With so many universal themes explored and a “Twilight Zone-ish” supernatural vehicle that somehow never feels contrived, “Frequency” will leave you bubbling and warm inside like homemade apple pie straight out of the oven.

 

The inventive film effortlessly and comfortably weaves back and forth between decades. And despite a couple question marks about the fluidity of time and last-minute turns to the formulaic, it’s the story of the love between a boy and his dad that makes “Frequency” such a magical movie experience. Get a date or grab your family; this is one film that will remind you just how powerful, moving, and entertaining the medium can be.

 

Emmy award-winning veteran director Gregory Hoblit steers “Frequency” with a sure hand. He’s content to let the first half of the film play out slowly as we appreciate the characters and the magical moments they’re experiencing. The scenes in which father and son bridge the 30 years that separate them and form an ineffable bond will light up your heart.

 

Then, just when we start wondering where else the story can go, Hoblit spins the tale into parallel thrillers in separate but related timelines.

 

Partially set in New York during the ’69 World Series, “Frequency” has its fair share of time-travel setups and payoffs and a number of storytelling elements right out of “Back to the Future,” but they somehow seem more affectionately reminiscent rather than blatantly copied. The film’s most notable shortcomings, though, are its breakneck-paced third act – which seems almost an injustice – and shallow development of its secondary characters.

 

However, it’s all very minor and easy to dismiss. Hoblit’s hooked us from the start and we’ll follow him wherever he takes us. And his concept of parallel times – which sets “Frequency” apart from other time-travel adventures  – will have you talking long after the movie’s closing credits.

 

Jim Caviezel and Dennis Quaid are perfect. Their radio conversations are so natural they make it seem like they’re talking face to face, yet the two stars never actually appear on camera until the picture’s end. And while films with dual protagonists can leave you feeling emotionally torn, “Frequency” allows the characters to share the hero duties equally well. (Quaid’s only misstep here is his “New Yawk" accent.
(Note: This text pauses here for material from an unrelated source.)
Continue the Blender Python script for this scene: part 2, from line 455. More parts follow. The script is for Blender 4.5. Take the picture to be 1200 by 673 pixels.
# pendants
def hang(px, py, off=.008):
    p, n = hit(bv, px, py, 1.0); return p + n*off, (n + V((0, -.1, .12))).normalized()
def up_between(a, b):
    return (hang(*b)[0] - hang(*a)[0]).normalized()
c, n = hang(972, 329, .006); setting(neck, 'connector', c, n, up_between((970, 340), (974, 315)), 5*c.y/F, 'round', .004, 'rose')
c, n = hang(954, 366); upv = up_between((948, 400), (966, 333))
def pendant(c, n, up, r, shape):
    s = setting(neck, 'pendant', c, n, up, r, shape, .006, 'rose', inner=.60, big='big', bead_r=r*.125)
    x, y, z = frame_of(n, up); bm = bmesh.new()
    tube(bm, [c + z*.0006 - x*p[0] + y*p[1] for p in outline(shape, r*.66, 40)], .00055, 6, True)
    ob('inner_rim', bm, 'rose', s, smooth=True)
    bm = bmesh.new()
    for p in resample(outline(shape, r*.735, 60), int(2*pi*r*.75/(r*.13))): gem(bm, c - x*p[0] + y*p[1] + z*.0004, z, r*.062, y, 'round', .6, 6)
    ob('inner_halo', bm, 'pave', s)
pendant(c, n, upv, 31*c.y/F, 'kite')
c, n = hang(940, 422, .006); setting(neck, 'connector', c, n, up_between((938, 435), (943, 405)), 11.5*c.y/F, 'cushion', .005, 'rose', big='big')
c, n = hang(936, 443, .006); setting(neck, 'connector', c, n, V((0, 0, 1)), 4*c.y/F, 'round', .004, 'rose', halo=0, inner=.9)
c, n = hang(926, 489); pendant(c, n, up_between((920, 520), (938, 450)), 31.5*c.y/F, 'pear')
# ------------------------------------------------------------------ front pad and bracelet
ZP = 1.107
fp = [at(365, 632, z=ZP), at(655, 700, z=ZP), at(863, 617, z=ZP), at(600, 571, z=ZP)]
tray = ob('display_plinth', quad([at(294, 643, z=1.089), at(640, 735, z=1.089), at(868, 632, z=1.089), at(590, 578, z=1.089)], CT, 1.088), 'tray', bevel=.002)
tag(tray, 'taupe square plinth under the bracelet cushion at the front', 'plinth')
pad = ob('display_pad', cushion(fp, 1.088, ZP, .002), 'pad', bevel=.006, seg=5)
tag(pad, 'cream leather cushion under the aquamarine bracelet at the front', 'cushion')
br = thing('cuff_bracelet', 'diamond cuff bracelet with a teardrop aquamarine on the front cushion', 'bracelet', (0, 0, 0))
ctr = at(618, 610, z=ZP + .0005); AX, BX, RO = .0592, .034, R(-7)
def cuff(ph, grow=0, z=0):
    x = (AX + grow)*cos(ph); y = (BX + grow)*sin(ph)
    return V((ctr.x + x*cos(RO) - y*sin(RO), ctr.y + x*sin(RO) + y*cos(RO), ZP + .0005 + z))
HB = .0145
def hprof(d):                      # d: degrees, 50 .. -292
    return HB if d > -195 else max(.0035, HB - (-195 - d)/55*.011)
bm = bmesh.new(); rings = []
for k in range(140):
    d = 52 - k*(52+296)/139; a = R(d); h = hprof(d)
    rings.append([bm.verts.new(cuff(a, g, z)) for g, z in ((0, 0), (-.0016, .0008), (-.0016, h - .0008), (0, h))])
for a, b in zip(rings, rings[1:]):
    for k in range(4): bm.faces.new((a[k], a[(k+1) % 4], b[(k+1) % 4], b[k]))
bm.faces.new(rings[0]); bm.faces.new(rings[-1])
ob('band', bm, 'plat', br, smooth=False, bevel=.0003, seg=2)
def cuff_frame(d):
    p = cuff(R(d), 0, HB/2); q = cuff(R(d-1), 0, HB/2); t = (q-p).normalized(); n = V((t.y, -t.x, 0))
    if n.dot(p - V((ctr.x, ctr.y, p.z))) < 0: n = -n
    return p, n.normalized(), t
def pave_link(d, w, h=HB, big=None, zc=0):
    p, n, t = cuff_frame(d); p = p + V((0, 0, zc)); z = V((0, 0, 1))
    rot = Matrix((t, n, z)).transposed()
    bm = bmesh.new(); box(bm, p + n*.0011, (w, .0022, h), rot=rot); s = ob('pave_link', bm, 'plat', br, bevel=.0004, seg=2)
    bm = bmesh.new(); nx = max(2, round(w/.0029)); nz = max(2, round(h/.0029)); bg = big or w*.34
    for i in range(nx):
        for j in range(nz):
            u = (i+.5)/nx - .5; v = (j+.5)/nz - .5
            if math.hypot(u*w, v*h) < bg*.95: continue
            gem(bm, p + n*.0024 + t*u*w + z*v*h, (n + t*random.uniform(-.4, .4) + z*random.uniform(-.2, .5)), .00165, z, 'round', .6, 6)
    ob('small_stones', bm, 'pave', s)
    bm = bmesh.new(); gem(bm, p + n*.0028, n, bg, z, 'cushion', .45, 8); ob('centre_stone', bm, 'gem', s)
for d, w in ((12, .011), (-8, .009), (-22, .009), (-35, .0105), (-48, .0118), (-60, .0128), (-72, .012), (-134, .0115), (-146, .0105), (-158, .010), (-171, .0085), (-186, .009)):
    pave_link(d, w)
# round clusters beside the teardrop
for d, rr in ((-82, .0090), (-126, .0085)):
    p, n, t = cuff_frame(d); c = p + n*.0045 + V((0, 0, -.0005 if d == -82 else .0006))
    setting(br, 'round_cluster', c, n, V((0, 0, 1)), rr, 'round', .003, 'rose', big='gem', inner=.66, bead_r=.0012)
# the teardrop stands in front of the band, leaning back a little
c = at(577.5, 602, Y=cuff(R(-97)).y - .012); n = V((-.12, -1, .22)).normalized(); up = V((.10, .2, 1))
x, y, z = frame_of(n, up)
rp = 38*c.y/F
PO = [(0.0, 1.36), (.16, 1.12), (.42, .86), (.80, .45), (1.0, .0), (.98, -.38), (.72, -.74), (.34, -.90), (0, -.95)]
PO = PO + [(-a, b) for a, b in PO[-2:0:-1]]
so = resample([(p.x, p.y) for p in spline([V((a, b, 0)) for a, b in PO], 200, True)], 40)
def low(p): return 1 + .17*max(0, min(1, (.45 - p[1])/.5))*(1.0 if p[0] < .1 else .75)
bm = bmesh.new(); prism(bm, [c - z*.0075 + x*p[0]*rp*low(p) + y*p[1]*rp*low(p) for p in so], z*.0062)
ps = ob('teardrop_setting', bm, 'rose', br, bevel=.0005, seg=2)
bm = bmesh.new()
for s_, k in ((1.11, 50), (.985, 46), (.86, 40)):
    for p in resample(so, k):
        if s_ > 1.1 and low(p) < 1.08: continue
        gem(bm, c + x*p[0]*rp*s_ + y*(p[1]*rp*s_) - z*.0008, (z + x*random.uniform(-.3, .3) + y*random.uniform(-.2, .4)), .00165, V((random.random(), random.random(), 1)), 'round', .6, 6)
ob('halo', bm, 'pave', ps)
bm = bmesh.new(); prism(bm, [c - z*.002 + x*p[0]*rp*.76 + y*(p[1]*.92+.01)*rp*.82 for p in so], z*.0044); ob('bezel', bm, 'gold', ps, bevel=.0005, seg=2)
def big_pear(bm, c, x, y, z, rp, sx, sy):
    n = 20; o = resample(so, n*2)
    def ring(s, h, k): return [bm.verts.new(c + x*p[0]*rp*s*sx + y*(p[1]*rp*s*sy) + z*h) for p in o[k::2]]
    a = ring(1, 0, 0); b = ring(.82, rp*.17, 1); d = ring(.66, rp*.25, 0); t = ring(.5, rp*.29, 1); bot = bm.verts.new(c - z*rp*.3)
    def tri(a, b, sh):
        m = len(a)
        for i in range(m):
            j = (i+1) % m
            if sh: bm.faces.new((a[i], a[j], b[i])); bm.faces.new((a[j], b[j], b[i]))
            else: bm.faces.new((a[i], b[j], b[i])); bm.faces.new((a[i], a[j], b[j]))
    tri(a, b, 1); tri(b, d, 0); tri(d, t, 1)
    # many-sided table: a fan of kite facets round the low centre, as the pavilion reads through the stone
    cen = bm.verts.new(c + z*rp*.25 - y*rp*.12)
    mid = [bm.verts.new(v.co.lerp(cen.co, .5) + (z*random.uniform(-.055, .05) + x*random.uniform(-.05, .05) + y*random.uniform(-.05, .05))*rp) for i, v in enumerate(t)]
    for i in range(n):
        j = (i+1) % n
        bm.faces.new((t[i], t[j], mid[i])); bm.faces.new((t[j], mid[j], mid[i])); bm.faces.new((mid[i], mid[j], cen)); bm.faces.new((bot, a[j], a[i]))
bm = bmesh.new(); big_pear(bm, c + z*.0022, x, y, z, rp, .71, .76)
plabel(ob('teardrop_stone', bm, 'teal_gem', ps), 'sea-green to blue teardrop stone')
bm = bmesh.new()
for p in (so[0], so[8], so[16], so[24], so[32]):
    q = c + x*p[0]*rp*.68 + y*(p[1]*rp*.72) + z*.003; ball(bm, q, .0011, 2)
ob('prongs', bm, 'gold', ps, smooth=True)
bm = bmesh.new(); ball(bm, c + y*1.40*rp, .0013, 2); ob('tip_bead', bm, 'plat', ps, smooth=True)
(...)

While it may play well in El Paso or Billings, it’s over exaggerated and often hard to ignore on this side of the Mississippi.)

 

In the end, “Frequency” is a story about the love between a father and his son. About the integrity and fight for justice that binds them. About a miracle in 1969 that had nothing to do with baseball and everything to do with reuniting a family. It’s comfort food for the heart. Watch it.